Bratislava, tout comme Pécs, fait partie de ces villes controversées : il y a ceux qui la dénigrent totalement et les autres qui lui laissent une chance. Moi ce que j’en avais retenu, c’est qu’une petite journée était suffisante pour la visiter. Et c’est souvent ce qui nourrit les détracteurs : une ville qu’on visite en moins d’une journée, ça vaut pas la peine.

Faux.

D’accord, ce qu’on retient de Bratislava, c’est son petit centre historique et son château sans autre artifice que son blanc éclatant. Le tout coincé entre les nouveaux buildings et les tours passées de mode qui n’ont pas l’air de valoir la peine de s’y aventurer. Alors c’est sûr, quelques heures sont suffisantes. Mais faut-il nécessairement dénigrer une ville pour cette raison ?

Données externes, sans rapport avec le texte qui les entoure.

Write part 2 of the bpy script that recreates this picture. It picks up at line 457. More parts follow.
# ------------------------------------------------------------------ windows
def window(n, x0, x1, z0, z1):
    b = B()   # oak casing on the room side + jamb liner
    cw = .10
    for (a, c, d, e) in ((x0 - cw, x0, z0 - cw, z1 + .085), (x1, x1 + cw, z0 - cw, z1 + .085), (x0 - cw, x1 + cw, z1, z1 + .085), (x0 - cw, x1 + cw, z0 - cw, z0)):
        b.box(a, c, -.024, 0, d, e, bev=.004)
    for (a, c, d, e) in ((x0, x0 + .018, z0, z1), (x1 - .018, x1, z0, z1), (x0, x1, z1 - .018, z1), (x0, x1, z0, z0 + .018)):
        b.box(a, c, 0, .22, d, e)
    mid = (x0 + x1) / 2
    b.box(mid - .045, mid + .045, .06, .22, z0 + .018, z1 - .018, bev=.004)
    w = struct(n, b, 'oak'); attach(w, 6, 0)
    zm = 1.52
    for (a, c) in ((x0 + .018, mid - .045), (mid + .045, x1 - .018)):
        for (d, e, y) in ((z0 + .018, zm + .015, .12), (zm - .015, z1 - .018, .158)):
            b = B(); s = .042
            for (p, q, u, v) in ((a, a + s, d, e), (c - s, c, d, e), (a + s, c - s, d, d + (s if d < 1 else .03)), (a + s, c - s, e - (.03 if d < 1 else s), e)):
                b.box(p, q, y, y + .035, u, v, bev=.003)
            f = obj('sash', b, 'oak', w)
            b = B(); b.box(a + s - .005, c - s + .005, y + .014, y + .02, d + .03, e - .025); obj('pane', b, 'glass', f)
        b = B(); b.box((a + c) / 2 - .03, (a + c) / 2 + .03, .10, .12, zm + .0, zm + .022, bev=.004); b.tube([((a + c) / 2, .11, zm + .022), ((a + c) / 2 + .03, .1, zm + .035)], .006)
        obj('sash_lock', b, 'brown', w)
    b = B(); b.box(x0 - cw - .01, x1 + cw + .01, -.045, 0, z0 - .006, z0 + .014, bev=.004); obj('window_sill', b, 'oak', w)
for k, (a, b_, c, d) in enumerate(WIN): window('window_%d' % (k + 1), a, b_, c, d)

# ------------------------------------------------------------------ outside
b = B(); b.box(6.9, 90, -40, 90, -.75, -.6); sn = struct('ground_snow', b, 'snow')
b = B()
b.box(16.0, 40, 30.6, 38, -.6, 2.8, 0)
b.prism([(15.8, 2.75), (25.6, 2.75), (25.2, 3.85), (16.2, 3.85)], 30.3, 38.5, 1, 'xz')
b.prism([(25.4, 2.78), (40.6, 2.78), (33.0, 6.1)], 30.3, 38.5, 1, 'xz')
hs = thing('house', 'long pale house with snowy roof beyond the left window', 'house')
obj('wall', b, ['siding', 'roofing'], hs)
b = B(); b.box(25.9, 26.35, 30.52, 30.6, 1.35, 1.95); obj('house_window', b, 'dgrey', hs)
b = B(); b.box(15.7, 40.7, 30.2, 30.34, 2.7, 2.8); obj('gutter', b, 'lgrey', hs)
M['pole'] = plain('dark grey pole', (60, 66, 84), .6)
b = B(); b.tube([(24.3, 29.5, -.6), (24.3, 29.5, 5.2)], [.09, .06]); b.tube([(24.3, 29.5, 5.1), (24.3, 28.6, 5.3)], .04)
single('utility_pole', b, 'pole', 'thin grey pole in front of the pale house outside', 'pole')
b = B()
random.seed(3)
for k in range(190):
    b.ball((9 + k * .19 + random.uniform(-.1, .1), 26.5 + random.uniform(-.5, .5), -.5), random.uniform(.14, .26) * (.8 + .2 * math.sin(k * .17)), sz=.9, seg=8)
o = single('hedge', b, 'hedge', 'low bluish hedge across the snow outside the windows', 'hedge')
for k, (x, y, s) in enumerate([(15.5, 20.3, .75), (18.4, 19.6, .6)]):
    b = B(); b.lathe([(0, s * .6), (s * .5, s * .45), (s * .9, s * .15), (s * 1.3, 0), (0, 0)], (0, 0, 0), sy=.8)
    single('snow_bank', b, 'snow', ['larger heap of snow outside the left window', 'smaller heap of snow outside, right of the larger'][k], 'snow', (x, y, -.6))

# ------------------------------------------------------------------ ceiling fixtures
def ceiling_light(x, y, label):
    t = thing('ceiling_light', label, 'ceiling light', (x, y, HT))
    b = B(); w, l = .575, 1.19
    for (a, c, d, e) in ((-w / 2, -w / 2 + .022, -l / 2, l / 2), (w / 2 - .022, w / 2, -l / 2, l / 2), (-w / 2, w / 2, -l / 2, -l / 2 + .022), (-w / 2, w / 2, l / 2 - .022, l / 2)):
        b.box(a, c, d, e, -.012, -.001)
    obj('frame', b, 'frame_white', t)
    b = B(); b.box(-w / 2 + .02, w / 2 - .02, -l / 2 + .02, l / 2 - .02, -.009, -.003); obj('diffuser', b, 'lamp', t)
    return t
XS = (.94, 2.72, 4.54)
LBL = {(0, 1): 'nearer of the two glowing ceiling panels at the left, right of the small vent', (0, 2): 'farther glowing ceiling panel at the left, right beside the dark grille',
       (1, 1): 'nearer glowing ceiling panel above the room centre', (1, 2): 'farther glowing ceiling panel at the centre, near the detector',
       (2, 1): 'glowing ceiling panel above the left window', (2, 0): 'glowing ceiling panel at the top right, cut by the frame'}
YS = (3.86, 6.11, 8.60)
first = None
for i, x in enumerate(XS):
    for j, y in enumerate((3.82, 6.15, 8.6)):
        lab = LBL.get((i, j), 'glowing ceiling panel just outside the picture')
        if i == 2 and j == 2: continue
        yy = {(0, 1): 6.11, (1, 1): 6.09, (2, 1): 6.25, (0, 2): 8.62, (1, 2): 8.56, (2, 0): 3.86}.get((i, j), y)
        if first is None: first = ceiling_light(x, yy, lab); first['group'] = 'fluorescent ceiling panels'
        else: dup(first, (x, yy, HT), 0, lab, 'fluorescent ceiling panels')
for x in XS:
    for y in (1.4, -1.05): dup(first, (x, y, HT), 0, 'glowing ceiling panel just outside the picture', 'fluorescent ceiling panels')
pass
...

Moi je dis non. Bien sûr, si vous venez dans les alentours et comptez visiter les pays de l’Europe centrale (pour ne pas choquer une fois de plus en disant que ce sont des pays d’Europe de l’est), mettre Budapest, Prague ou Vienne en priorité ne sera pas une mauvaise idée. Mais si vous avez le temps pour un petit détour, n’hésitez pas à passer par Bratislava. Parce qu’il faut dire que Bratislava est plutôt bien placée : à mi-chemin entre Prague et Budapest (à 3h en voiture de Prague et 2h de Budapest), et à moins d’une heure de Vienne. Difficile de faire plus central.

Et moi, en plus de tout ça, j’ai la satisfaction d’ajouter la Slovaquie à la liste de mes pays visités et de pouvoir enfin barrer Bratislava de ma liste de destinations !

 

Et vous savez c’est quoi le meilleur ? Ce jour-là, comme un pied de nez à mon trop plein d’hiver, il a fait beau. On a visité Bratislava sous le soleil, en manteau mais sans devoir se recroqueviller dedans pour ne pas laisser le froid passer. Et le soir, à Budapest, manteau ouvert, je n’avais même pas froid.

Ce soir-là, le 10 mars 2016 et pour la première fois de l’année, j’ai senti le printemps revenir, et dans ses pas l’été. Je vous assure qu’à ce moment-là j’étais tellement heureuse que je n’arrivais pas à arrêter de sourire. Ca y est, les beaux jours revenaient, ils nous éclairaient de leur lumière au fond du tunnel et toutes les cellules de mon corps dansaient la samba pour célébrer cette grande nouvelle.